Conséquence de toutes ces décisions : CNH Global ferme site de Neustadt, qui parvient à se reconvertir en passant aux mains d’un fabricant de caravanes.

Le chant du cygne
A Günzburg, c’est la douche froide. En 1998, le site se retrouve sous la tutelle d’un administrateur de faillite. Il restait 450 salariés au début de l’année. Ils ne seront plus que 150 quelques mois plus tard. Des discussions ont été entamées avec des marques concurrentes dans la machine agricole, mais elles n’ont pas abouti. Seule la division des machines-outils GWF intéresse des repreneurs, tout comme la petite unité de Waldstetten, à quelques kilomètres de là. Une soixantaine de salariés y fabriquent bennes basculantes, épandeurs et remorques autochargeuses, toujours sous la marque Mengele. Pour ne pas laisser voir qu’il était sur une mauvaise pente, le groupe Bidell a continué jusqu’au bout de fabriquer des machines, sans qu’il y ait un bon de commande derrière. Elles sont entassées par centaines sur les parkings à Günzburg.

En 2010, les pelleteuses finissent de démolir ce qui restait de l’usine Mengele : les bâtiments administratifs. Tout le site a été rasé pour laisser la place à un supermarché et un cinéma.

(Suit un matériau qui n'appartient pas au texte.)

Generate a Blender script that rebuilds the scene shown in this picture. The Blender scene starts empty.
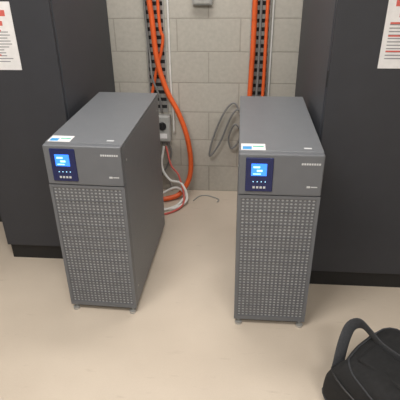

Sans repreneur et obsolète après des décennies sans investissements majeurs, le site est progressivement démantelé. Après les récupérateurs, puis les ferrailleurs, arrivent les démolisseurs. En 2010, leurs pelleteuses finissent de mettre par terre le peu qui restait de la splendeur de Mengele : les bâtiments administratifs. Bientôt, ce sera place nette. Les terrains ont été achetés par la municipalité de Günzburg. Elle délivre des permis de construire pour l’installation d’un cinéma, d’un supermarché et de leurs vastes parkings, qui se retrouvent presque au centre-ville. Un siècle plus tôt, Mengele s’était installée en périphérie d’une bourgade de 3800 habitants. Au moment de sa fermeture, l’usine était ceinte de toutes parts. La petite bourgade est devenue une ville de presque 20 000 habitants.

La fin de la fin
Au début des années 2000, la marque Mengele continue d’être apposée sur des bennes basculantes, épandeurs et remorques autochargeuses produites à Waldstetten. Le site a été repris par un investisseur (Bohnacker AG). Sa production continue d’intéresser une clientèle surtout allemande. En 2010, cette entité, qui s’appelle désormais Mengele Agrartechnik, est reprise par le Néerlandais Lely. Celui-ci fabrique de longue date des machines de fenaison à Maasluis (Pays-Bas). Il y a ajouté les presses à balles rondes en achetant l’usine Welger de Wolfenbüttel (Allemagne). Avec la gamme d’autochargeuses et de remorques ensileuses reprise à Mengele Agrartechnik, il dispose ainsi d’une offre complète pour la récolte de l’herbe. La décision est prise d’arrêter la production d’épandeurs et de bennes basculantes. Mais changement de cap en 2017 : Lely décide de se concentrer uniquement sur ses activités dans la robotique des élevages. Il annonce qu’il arrête la production des faucheuses, faneuses et andaineurs à Maasluis, puis cède ses usines de Wolfenbüttel et de Waldstetten au groupe Agco (Fendt, Massey Ferguson, Valtra). La première fabrique des presses à balles rondes aux couleurs de Massey Ferguson et de Fendt. La seconde ne produit que des remorques autochargeuses aux couleurs de Fendt. Mais en 2022, Fendt a transféré cette activité à Wolfenbüttel, ce qui a conduit à la fermeture de Waldstetten. Clap de fin pour le dernier des sites ayant un jour produit des machines agricoles Mengele. A Günzburg, différents chantiers ont aussi conduit à la démolition d’anciens lotissements construits après-guerre pour le personnel de Mengele. Restera-t-il un jour un morceau de bâtiment ex-Mengele, ne serait-ce que de la taille de celui qui a vu naître l’activité voilà 150 ans ?

 

Mengele a fabriqué des pelles mécaniques pendant vingt ans. L’activité va être cédée à Faun, un fabricant de grues, en 1978

 

Vogel & Noot est à la base un intervenant de poids sur le marché de la charrue. Dieter Mengele va diversifier l’activité de l’entreprise avec une gamme dans le travail du sol, le semis et la pulvérisation.